There are some instantly recognizable names on the bill — pianist Harry Pickens, the bands Bloom Street, Zongo and Serpent Wisdom — as well as three lesser-known high school musicians, some of which are the girls’ classmates: pianist Teddy Stevens, and the bands Telescope and August Moon. (Cover band Johnny Combo is also on the bill.)

Additionally, a number of particularly inspiring items will be for sale. For example, $12 buys a goat for an impoverished family; $21 will provide emergency food to someone in need of it; for $64 you can build a house (!); $112 is worth 1,000 pounds of rice; hygiene kits cost $40; baby chicks are $178; emergency relief kits are $20; and in a prophetic twist, for $8.40, a man will actually be taught to fish.

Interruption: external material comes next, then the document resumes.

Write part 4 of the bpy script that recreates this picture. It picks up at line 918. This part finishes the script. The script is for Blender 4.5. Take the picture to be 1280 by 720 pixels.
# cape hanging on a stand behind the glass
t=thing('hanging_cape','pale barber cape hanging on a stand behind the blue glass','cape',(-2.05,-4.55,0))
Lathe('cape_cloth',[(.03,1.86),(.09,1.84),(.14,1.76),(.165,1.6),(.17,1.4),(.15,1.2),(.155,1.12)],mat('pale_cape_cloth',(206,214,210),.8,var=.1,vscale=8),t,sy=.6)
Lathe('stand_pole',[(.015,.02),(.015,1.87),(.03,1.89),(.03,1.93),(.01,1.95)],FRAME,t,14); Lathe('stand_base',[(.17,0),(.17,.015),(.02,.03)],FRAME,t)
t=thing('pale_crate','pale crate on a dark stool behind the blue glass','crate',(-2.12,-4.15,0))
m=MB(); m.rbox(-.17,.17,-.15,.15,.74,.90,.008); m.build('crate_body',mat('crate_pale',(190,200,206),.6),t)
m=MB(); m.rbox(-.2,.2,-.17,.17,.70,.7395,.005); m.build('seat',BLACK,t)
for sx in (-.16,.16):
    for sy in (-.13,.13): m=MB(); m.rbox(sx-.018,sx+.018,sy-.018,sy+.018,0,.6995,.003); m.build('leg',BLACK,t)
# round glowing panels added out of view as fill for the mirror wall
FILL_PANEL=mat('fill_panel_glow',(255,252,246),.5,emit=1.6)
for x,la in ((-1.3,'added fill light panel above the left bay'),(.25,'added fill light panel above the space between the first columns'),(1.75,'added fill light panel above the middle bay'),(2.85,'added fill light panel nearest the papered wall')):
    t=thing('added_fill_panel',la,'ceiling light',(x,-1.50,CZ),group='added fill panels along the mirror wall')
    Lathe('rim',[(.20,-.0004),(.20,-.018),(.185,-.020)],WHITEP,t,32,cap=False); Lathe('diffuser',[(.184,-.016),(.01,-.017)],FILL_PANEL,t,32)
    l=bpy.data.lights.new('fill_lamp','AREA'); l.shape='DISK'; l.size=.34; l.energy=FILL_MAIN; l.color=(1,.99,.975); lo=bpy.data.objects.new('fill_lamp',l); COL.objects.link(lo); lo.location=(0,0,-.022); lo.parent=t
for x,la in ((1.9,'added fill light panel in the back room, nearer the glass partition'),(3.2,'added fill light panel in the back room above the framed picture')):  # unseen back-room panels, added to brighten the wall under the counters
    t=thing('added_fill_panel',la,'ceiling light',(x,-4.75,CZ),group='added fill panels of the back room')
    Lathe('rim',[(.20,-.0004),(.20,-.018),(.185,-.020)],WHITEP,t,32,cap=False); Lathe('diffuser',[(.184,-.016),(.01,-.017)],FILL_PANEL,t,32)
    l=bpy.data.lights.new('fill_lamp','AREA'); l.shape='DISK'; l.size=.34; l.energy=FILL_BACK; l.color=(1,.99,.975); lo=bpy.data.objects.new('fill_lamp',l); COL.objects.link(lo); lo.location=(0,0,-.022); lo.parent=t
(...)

Soltau said she hopes the sale items will help empower people by providing tangible ways to immediately effect change. In the absence of that, she said, it’s sometimes difficult for people to support something not in front of their faces. Some consider this an Achilles heel of activism in general.

“One reason we have the goats and the house and stuff is to really make people feel like they can make a difference themselves,” she said. “We want it to be a really positive, inspiring concert where people feel like they can band together and make a difference in the world.”

“I think people need to realize that even though they’re individuals, if we can come together as a community we can make a huge difference in another community across the globe,” Eastes said. “I think to focus locally is the best way to go about it.”

• The fourth album from Louisville electronica duo Radianation, called Karmony, hits shelves Jan. 17. But the pair — Andrew N. Aebersold and Annie Gibson — can’t wait quite that long to debut it for the masses. Their CD release party is Friday at Main Street Lounge. Karmony spans a number of subgenres commonly affixed to the electronica tag, from techno and house to pop and watery, undulating trance. Gibson’s vocals soar over Aebersold’s synth beats with a sniper’s precision, aided at times by electronic effects. The music is at times dreamy and others mercurial, mostly up-tempo and all danceable.

Friday is also Goth Night at MSL, and for those of you who aren’t paying attention, Friday the 13th. You’d do well to arrive around 11 p.m. And remember, $2 well drinks. 21+.